The Dubai Financial Market General Index ended 1.56 per cent higher to be at 4,616.12, after hitting a high of 4,670.89, a level last seen on October 26.

“We are in the risk down situation in the US as the mood is good, and we are benefiting from that in the region,” said Sebastien Henin, head of asset management, The National Investor, who manages $100 million worth of portfolio.

World stock indices rose on optimism the Bank of Japan’s stimulus will fill some of the gap left by the end of Federal Reserve bond buying. The Bank of Japan unexpectedly boosted its stimulus, raising its annual target for monetary expansion to 80 trillion yen ($717 billion), up from 60 to 70 trillion yen.

Arabtec, which was the most active stock in terms of value, ended 0.95 per cent higher at Dh4.27 per share.
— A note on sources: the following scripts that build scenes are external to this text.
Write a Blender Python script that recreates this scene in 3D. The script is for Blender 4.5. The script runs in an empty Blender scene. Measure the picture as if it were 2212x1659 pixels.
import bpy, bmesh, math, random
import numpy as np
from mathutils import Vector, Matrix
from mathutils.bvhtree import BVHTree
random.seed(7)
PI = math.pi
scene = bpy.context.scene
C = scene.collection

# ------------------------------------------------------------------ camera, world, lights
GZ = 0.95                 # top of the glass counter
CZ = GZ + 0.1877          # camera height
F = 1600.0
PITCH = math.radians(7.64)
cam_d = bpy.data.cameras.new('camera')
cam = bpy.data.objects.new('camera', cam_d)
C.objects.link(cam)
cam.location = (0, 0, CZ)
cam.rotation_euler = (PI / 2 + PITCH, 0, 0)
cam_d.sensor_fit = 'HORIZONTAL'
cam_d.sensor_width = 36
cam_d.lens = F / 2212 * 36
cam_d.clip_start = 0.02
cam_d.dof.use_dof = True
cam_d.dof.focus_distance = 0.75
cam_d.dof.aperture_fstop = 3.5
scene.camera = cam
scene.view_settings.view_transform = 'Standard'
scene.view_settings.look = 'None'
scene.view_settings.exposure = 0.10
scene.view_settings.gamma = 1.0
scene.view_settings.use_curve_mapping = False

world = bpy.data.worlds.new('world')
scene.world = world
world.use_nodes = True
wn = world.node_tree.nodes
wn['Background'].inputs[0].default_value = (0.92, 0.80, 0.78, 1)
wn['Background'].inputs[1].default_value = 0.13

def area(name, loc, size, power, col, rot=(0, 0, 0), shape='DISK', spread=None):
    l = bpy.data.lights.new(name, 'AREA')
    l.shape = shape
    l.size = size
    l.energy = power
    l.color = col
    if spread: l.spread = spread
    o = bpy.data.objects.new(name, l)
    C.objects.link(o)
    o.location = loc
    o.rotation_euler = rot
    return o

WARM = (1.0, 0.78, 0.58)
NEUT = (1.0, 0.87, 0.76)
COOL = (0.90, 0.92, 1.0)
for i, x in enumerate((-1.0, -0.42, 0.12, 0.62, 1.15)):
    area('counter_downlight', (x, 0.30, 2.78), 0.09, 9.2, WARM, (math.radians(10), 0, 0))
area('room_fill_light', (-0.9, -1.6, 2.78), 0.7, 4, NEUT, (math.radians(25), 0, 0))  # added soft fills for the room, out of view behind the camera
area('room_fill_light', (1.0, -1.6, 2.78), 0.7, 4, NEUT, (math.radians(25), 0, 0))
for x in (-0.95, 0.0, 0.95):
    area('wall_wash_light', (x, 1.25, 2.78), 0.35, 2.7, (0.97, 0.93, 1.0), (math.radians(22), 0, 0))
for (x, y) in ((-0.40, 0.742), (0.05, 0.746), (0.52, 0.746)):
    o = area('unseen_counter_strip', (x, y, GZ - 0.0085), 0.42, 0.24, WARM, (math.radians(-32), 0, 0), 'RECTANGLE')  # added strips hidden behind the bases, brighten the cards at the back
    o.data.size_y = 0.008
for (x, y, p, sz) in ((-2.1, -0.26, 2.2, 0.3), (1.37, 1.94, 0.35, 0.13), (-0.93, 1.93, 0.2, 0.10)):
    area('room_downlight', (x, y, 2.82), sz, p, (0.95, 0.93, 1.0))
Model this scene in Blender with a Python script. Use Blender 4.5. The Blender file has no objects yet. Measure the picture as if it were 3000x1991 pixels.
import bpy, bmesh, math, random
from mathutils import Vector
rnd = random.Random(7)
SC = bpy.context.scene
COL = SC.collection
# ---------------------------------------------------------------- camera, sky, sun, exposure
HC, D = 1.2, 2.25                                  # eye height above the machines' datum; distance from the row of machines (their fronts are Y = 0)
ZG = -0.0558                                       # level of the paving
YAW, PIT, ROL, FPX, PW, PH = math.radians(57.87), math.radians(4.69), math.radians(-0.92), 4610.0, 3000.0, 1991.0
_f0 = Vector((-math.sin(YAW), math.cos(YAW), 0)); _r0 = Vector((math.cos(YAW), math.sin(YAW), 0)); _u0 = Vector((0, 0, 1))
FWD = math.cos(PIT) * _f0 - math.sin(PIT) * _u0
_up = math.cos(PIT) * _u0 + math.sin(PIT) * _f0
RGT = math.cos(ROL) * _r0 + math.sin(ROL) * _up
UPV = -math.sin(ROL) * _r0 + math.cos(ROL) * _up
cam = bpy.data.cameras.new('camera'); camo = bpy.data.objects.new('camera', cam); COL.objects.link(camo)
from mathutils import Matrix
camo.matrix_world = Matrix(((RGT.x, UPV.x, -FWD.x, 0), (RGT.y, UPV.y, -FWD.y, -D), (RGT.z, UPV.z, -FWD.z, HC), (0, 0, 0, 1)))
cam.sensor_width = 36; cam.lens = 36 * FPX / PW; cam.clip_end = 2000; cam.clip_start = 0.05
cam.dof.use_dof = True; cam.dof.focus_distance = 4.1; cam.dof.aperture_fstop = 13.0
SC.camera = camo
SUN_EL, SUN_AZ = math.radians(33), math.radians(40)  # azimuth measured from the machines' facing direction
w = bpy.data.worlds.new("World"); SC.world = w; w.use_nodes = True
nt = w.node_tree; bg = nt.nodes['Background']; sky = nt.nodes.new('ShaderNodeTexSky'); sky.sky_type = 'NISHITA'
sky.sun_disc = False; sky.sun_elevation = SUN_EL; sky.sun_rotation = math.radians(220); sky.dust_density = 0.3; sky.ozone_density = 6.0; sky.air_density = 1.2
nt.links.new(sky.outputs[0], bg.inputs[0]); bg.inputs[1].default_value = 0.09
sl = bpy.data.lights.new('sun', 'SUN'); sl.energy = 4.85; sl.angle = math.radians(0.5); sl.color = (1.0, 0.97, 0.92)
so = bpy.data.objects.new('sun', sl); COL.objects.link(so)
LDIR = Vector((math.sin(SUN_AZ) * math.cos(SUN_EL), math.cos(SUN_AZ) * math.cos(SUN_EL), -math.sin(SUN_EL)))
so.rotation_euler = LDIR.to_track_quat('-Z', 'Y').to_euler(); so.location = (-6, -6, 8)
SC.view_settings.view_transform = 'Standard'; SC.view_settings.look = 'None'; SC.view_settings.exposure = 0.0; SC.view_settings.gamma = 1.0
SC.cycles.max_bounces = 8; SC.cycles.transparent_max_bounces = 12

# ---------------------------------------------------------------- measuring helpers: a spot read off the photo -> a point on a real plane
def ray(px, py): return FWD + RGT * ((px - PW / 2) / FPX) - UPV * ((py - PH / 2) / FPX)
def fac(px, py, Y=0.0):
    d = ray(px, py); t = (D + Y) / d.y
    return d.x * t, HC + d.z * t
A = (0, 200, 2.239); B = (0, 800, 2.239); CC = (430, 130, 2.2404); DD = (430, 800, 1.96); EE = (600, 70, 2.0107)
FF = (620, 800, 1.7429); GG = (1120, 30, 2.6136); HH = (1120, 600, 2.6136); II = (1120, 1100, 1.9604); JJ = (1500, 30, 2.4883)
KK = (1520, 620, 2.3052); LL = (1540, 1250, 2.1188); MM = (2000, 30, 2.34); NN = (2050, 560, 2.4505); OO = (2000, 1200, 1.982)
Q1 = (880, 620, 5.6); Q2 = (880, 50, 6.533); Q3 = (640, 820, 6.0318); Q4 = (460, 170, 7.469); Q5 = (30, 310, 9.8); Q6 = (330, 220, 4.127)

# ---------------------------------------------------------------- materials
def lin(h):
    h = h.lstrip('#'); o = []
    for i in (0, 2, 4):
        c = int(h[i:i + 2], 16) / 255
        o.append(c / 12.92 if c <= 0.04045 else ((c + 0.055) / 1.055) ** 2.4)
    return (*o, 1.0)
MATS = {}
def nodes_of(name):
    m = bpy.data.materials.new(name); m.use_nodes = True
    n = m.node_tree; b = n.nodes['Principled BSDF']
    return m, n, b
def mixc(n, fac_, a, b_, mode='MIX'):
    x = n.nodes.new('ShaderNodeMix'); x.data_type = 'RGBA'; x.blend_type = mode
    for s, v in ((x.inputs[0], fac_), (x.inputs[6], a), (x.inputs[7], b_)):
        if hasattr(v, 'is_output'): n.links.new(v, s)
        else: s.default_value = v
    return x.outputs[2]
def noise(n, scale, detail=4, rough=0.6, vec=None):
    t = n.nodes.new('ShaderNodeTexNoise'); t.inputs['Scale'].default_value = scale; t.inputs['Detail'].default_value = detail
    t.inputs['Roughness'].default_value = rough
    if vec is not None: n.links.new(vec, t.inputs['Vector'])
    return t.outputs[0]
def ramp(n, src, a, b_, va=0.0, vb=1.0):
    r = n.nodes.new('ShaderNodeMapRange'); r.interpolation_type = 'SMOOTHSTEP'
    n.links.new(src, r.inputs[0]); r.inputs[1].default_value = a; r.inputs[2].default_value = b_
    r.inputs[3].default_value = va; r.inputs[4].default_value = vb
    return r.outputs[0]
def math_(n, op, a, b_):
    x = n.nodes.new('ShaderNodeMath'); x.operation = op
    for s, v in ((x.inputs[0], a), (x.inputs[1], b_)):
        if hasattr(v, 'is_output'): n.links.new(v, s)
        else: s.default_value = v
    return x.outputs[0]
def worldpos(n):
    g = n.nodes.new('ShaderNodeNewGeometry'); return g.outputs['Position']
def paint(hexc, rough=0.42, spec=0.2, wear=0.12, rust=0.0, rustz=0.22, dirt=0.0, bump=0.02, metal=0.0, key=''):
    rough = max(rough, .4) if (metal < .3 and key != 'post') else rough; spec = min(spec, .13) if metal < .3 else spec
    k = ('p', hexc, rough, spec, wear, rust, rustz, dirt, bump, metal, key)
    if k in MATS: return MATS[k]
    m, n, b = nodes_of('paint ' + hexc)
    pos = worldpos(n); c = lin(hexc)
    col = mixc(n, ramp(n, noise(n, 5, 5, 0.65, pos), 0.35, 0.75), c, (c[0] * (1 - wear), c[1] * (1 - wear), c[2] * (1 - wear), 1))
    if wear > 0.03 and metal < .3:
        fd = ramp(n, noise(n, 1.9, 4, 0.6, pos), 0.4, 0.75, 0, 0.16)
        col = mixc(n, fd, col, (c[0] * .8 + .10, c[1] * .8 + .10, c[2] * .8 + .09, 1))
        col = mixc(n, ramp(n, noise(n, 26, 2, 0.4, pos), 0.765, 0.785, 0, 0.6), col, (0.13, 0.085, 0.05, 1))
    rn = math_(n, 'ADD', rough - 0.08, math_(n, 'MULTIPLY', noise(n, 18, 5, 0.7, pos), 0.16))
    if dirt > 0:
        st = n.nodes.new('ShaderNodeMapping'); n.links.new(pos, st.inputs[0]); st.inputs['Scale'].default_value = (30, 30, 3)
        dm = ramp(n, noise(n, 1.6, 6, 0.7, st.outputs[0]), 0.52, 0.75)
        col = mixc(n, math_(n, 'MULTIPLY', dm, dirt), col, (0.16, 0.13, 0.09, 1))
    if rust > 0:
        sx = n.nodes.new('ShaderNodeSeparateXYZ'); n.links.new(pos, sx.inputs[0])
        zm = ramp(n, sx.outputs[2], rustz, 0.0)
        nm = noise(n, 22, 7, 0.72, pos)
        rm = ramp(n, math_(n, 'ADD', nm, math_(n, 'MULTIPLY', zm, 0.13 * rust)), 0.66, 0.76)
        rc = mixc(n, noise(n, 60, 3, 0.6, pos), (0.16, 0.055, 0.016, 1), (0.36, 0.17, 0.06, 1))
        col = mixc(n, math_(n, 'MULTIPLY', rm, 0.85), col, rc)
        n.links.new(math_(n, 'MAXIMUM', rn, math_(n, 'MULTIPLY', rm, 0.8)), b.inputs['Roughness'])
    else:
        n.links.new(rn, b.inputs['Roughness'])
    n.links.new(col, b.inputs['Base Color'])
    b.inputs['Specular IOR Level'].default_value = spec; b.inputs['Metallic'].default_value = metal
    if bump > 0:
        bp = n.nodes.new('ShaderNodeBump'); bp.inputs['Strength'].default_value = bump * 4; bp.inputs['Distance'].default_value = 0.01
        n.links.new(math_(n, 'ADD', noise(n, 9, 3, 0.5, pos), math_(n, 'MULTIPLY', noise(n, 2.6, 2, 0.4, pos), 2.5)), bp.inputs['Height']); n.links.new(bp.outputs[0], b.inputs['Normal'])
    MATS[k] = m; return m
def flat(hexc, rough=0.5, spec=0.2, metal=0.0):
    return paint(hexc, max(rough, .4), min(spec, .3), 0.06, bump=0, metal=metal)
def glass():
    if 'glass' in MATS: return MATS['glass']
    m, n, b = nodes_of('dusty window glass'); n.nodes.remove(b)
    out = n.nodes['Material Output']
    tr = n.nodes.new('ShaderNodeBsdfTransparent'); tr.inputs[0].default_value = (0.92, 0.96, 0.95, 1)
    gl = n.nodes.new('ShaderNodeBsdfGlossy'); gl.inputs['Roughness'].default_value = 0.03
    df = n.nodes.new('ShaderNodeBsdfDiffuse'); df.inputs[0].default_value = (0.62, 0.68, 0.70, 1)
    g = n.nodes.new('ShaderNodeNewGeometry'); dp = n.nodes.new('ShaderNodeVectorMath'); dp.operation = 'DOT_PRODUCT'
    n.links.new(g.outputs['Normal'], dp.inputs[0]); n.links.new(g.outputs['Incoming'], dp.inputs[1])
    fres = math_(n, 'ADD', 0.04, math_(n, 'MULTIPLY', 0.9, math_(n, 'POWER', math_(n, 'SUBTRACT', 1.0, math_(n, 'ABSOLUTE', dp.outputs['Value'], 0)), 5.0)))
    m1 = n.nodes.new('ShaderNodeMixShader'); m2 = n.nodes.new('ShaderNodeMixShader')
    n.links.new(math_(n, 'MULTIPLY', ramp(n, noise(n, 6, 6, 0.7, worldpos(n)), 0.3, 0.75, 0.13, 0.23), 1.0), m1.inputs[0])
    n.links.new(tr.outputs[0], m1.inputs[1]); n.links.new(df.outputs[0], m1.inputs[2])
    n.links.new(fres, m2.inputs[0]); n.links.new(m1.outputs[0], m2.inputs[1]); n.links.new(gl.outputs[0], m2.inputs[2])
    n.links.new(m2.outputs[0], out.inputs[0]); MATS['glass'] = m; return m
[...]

Emaar Properties ended 4 per cent higher at Dh10.40 per share.

In Dubai, out of a total of 34 shares traded on the exchange, shares of 18 companies rose, while 10 declined.

The Abu Dhabi index ended 1.36 per cent higher at 4,927.43. Out of a total of 28 companies on the ADX, shares of 16 companies rose and shares of 8 companies declined and the other 4 remained steady.

Green week:

“It should be a green week, markets should perform well,” said Henin, adding market should gain a few percentage points this week.

“Real estate might benefit as it’s a high beta sector,” said Henin, adding “Emaar might benefit as we have seen some positive news in terms dividend and new projects.”

The Dubai index has gained more than 40 per cent in the year so far, after witnessing a sell-off in the first-half of October due to a slide in crude oil.

“As long as crude oil prices above $80 per barrel then we will see no impact on market,” said Henin.

Brent fell 9.3 per cent this month, the biggest monthly decline since May 2012. US crude production climbed to the highest level in at least three decades last week. Traders are split on whether Saudi Arabia will deepen the crude price cuts that propelled oil into a bear market last month.

Brent for December settlement slid 38 cents, or 0.4 per cent, to $85.86 a barrel on the London-based ICE Futures Europe exchange. WTI for December delivery declined 58 cents, or 0.7 per cent, to $80.54 a barrel on the NYMEX.